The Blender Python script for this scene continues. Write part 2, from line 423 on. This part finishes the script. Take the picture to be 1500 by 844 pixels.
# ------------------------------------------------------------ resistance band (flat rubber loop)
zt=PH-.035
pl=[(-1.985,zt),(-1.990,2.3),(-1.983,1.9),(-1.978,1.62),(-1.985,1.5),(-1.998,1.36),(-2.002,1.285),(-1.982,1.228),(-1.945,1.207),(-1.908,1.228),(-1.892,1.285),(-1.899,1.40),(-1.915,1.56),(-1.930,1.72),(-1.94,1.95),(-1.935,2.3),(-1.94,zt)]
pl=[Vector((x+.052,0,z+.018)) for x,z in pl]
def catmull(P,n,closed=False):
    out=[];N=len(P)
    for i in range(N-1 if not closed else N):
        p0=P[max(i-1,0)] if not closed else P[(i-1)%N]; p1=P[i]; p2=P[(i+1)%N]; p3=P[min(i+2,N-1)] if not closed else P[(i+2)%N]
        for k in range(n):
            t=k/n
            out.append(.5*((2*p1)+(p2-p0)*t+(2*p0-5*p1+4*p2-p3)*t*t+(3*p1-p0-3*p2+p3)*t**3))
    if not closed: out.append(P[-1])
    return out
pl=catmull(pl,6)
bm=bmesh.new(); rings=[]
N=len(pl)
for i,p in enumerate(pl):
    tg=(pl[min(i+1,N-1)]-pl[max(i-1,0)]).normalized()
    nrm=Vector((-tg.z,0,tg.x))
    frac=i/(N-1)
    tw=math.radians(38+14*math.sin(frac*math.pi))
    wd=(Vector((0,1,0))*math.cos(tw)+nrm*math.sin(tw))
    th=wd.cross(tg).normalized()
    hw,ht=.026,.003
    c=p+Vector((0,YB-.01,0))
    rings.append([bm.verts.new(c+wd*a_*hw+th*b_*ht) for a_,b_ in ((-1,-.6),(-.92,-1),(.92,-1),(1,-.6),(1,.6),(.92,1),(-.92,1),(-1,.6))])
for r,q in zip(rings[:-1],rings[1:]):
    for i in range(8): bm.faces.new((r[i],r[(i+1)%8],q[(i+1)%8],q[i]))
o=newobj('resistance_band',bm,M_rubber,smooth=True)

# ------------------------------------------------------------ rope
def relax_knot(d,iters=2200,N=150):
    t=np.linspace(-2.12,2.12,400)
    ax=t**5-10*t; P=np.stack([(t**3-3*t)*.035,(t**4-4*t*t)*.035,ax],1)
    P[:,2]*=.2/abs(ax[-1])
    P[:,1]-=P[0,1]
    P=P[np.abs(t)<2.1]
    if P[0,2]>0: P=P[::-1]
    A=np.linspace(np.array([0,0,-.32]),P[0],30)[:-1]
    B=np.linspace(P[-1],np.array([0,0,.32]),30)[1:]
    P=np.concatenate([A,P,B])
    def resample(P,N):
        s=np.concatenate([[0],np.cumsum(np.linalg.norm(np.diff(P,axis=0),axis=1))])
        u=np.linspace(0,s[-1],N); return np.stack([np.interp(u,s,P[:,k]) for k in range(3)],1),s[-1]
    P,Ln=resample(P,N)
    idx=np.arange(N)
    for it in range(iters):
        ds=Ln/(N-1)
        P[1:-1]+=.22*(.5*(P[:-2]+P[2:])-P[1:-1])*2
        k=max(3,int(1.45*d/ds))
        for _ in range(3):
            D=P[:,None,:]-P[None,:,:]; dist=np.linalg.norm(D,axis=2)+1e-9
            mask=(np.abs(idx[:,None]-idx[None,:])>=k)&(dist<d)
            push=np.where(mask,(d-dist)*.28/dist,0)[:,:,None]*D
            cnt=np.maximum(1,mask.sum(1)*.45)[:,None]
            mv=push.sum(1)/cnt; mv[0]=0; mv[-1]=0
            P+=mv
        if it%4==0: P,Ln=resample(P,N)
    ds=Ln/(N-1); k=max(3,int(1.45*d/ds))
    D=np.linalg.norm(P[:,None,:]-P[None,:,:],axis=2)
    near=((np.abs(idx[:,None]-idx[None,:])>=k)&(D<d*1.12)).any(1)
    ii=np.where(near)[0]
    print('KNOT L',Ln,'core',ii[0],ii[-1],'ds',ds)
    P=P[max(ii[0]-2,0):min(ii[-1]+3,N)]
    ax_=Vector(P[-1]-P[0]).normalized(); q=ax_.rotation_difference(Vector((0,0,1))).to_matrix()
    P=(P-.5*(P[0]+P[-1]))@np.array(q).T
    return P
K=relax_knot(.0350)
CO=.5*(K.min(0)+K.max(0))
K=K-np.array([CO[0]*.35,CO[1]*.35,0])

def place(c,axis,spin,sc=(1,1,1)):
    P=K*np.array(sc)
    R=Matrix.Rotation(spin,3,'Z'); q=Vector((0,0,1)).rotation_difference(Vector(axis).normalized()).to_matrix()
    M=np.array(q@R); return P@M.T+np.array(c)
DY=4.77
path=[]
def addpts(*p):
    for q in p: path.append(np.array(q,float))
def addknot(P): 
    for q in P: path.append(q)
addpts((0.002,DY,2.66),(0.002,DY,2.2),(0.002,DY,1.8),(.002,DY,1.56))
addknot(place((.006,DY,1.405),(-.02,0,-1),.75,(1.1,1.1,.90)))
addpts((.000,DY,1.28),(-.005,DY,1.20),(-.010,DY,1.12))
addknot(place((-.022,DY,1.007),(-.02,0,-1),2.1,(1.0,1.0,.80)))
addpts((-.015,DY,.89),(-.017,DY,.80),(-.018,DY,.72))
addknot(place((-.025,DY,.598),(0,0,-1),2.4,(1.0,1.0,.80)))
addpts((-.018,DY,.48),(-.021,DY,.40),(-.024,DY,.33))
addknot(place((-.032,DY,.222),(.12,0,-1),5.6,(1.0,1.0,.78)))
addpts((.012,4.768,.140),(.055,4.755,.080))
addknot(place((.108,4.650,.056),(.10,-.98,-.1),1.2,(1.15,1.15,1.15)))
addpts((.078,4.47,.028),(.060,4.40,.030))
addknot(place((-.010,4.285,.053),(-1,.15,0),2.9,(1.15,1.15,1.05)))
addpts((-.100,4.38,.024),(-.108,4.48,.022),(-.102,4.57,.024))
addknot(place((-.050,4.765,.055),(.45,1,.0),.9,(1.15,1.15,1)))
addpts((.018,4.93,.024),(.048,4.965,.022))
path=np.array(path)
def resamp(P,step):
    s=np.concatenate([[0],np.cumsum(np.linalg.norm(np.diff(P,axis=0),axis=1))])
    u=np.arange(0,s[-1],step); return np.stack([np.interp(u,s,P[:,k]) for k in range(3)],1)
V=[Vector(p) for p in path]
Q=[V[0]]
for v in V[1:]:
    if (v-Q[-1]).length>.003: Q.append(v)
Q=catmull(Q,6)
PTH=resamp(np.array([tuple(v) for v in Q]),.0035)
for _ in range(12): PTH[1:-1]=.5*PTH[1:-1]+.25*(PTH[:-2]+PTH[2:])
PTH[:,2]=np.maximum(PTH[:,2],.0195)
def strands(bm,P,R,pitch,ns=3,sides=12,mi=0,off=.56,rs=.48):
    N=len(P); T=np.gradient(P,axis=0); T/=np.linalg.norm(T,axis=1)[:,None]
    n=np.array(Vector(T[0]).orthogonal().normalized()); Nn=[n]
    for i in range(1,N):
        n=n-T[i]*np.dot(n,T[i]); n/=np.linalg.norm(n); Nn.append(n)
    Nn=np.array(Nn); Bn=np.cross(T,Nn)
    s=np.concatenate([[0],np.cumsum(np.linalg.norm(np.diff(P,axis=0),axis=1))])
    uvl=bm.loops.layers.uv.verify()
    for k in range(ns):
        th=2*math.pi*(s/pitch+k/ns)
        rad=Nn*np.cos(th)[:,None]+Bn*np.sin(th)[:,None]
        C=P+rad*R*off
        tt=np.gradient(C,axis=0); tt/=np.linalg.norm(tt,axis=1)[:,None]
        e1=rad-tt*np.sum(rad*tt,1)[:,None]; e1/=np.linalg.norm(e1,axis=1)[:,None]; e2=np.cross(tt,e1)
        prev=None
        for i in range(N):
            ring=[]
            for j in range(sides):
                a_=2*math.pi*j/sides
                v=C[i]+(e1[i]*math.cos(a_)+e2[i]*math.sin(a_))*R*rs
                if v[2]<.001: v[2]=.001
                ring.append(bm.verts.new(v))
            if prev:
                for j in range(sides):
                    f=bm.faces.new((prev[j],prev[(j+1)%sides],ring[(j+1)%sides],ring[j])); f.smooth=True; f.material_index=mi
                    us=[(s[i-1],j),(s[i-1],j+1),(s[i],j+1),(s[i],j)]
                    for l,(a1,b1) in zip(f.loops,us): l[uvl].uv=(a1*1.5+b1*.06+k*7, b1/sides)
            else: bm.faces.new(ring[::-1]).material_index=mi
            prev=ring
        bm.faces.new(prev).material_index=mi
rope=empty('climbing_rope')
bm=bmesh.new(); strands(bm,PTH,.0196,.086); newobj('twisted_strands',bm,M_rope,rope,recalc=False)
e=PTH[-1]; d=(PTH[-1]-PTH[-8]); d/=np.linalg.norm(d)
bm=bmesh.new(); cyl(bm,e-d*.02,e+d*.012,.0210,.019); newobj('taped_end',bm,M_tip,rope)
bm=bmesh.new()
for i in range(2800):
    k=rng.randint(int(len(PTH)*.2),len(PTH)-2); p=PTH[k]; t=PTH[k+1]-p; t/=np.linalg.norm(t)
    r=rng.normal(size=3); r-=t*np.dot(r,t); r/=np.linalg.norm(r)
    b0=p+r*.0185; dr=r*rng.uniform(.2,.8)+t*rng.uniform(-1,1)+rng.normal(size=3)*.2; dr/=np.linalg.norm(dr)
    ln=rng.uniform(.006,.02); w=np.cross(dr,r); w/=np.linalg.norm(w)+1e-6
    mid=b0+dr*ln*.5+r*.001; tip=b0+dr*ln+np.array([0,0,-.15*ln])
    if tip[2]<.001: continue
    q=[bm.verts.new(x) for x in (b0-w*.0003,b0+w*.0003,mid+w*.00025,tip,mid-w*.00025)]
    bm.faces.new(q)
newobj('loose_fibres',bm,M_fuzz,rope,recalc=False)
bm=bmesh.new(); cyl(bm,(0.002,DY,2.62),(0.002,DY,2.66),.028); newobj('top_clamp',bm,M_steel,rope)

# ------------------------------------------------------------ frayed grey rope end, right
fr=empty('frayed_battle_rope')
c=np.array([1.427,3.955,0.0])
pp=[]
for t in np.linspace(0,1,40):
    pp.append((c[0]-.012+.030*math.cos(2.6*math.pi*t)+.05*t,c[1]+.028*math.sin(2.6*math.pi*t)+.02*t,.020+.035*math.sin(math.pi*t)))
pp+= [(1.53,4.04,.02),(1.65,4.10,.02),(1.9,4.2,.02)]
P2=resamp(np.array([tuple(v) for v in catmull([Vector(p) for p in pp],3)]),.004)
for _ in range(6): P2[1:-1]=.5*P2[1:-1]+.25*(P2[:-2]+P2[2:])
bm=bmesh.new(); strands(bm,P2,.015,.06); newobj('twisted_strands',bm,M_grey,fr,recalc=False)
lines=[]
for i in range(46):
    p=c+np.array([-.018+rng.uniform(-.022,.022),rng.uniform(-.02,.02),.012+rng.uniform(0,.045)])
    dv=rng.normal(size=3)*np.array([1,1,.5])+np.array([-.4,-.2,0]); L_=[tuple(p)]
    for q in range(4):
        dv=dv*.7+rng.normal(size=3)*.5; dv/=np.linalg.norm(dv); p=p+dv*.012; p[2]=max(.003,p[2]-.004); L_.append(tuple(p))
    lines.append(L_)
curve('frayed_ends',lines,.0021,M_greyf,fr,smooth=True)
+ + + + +
In the listing above, reproduce the first line and each one after it through the line that contains "o=newobj('resistance_band',bm,M_rubber,smooth=True)".

The Blender Python script for this scene continues. Write part 2, from line 423 on. This part finishes the script. Take the picture to be 1500 by 844 pixels.
# ------------------------------------------------------------ resistance band (flat rubber loop)
zt=PH-.035
pl=[(-1.985,zt),(-1.990,2.3),(-1.983,1.9),(-1.978,1.62),(-1.985,1.5),(-1.998,1.36),(-2.002,1.285),(-1.982,1.228),(-1.945,1.207),(-1.908,1.228),(-1.892,1.285),(-1.899,1.40),(-1.915,1.56),(-1.930,1.72),(-1.94,1.95),(-1.935,2.3),(-1.94,zt)]
pl=[Vector((x+.052,0,z+.018)) for x,z in pl]
def catmull(P,n,closed=False):
    out=[];N=len(P)
    for i in range(N-1 if not closed else N):
        p0=P[max(i-1,0)] if not closed else P[(i-1)%N]; p1=P[i]; p2=P[(i+1)%N]; p3=P[min(i+2,N-1)] if not closed else P[(i+2)%N]
        for k in range(n):
            t=k/n
            out.append(.5*((2*p1)+(p2-p0)*t+(2*p0-5*p1+4*p2-p3)*t*t+(3*p1-p0-3*p2+p3)*t**3))
    if not closed: out.append(P[-1])
    return out
pl=catmull(pl,6)
bm=bmesh.new(); rings=[]
N=len(pl)
for i,p in enumerate(pl):
    tg=(pl[min(i+1,N-1)]-pl[max(i-1,0)]).normalized()
    nrm=Vector((-tg.z,0,tg.x))
    frac=i/(N-1)
    tw=math.radians(38+14*math.sin(frac*math.pi))
    wd=(Vector((0,1,0))*math.cos(tw)+nrm*math.sin(tw))
    th=wd.cross(tg).normalized()
    hw,ht=.026,.003
    c=p+Vector((0,YB-.01,0))
    rings.append([bm.verts.new(c+wd*a_*hw+th*b_*ht) for a_,b_ in ((-1,-.6),(-.92,-1),(.92,-1),(1,-.6),(1,.6),(.92,1),(-.92,1),(-1,.6))])
for r,q in zip(rings[:-1],rings[1:]):
    for i in range(8): bm.faces.new((r[i],r[(i+1)%8],q[(i+1)%8],q[i]))
o=newobj('resistance_band',bm,M_rubber,smooth=True)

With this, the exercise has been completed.